Men in Middle Eastern palaces making decisions about their lives, their families, their fortunes, their necks. I think a lot these days about such men because history and the fate of millions of people often comes down to what is going on inside their heads. They are certainly not unique to the Middle East. Think Robespierre, Mussolini, Marcos, Milosevic, think Idi Amin, Charles Taylor, Noriega, Fujimori. The list is endless, the impact of their choices monumental.

There is an ancient law in the Jewish Torah that forbids combatants from surrounding an enemy on all four sides, requiring instead that there is always an escape route. In the Middle Ages Maimonides, one of the greatest legal decision makers in Jewish history, concluded that this prohibition applies even to a mortal enemy in a defensive war. This sounds bizarre to the contemporary person saturated by media, video games and politicians, all exulting in the pulverizing of bad guys, but there it is in inconvenient black and white.

No explanation for the law was offered in the original codification, but commentators have suggested that this is an act of compassion even for a mortal enemy, similar to other surprising Biblical statements, such as helping one’s enemy in Exodus 23. Others suggest that it was a strategic law, along the lines of wisdom literature and prudence. It makes sense to offer an enemy the possibility of escape so that enemy troops will see relocation as a realistic option, that they will give up more easily seeing a way out, that this will divide the enemy, that this will conserve resources and energy, and shorten the war. This would reflect a pattern in ancient wisdom traditions, East and West, that prudence suggests a conservation of energy, a minimization of waste and a maximization of peace.

All of these explanations have resonance in at least some Biblical sources, but no one knows for sure–nor does it really matter. The beauty of ancient wisdom traditions is that they act as a distant goad to clear thinking in impossibly complex contemporary circumstances.

Just think of the onslaught, think of how much we have absorbed so quickly about the so-called ‘Arab Spring’, think about the myriad of facts, images, truths, half-truths, conflicting narratives, and all of that on top of a mountain of theories and facts of history, politics, religion, economics, and psychology. Then think about how you make moral judgments about politics. Do you only think of the ‘national interest’, whatever that is? Are you evaluating a course of action for yourself? Your country? Your military? Your overseas aid?

If you don’t try to clarify with thought, meditation and intuition, the choices that are difficult you end up being manipulated by media, by leaders, by your own apathy and exhaustion from data over-stimulation. Cutting like a scythe through all the questions about Libya, Syria, Yemen, Egypt, Bahrain, Saudi Arabia, Israel, are the choices that leaders are making about their fate, about what their alternatives are, and whether they are back up against a corner or have realistic options.

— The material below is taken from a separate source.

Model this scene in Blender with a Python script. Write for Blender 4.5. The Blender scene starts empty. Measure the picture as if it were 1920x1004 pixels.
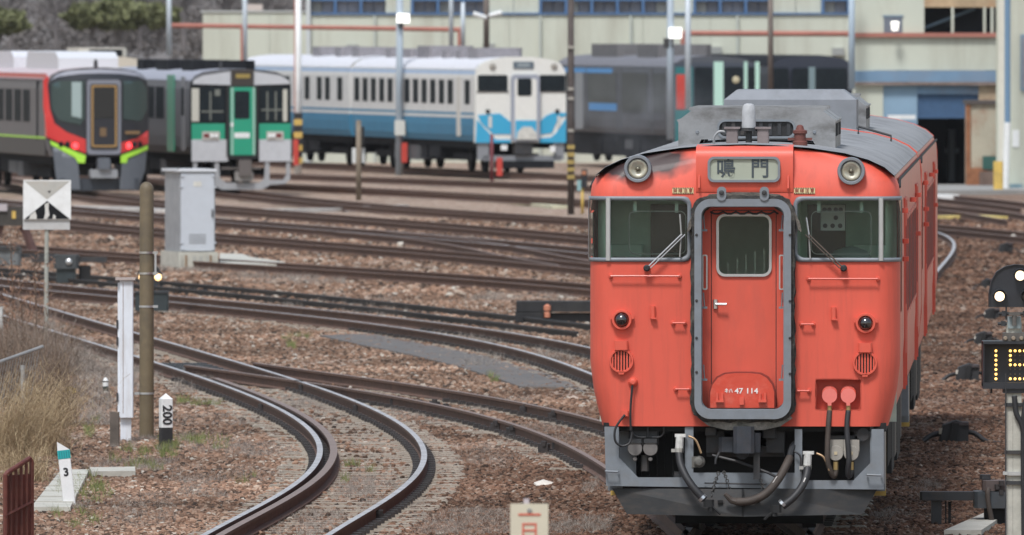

Here is the ‘fourth side principle’ in modern terms that states and individuals should embrace:

Always convey messages, directly or indirectly, that there is a way out. Make that path clear, make it enticing. Justify it, from the point of view of justice, as a way to prevent further injustices against victims of the future. As anger rises and outrages worsen move from the ‘way out’ of verifiable reforms, to full exit options with dignity, to exit with indignity, to exit without assets, finally to criminal prosecution, and from there to the ‘no way out’ of hostilities. Even then, if there are signals of real acceptance of resolution options then grab them. Nonviolent exit is always more efficient, prudent and just. There will be plenty of time for survivors to seek justice later.

Government officials who understand the logic of this principle and utilize it are hampered often by biases of narrow national, corporate or political calculations. This is understandable up to a point–no government official is hired to pursue his own sense of justice. But they can be prodded to elevate the national interest to align with what is most prudent, stabilizing and just. Responsible citizens need to pioneer the intervention in order to pave the way for government officials to do the right thing. We are often in a more flexible position to discover options. Making the noble choice easier and more enticing for leaders is the most prudent and ethical intervention we can make. It is downright Biblical.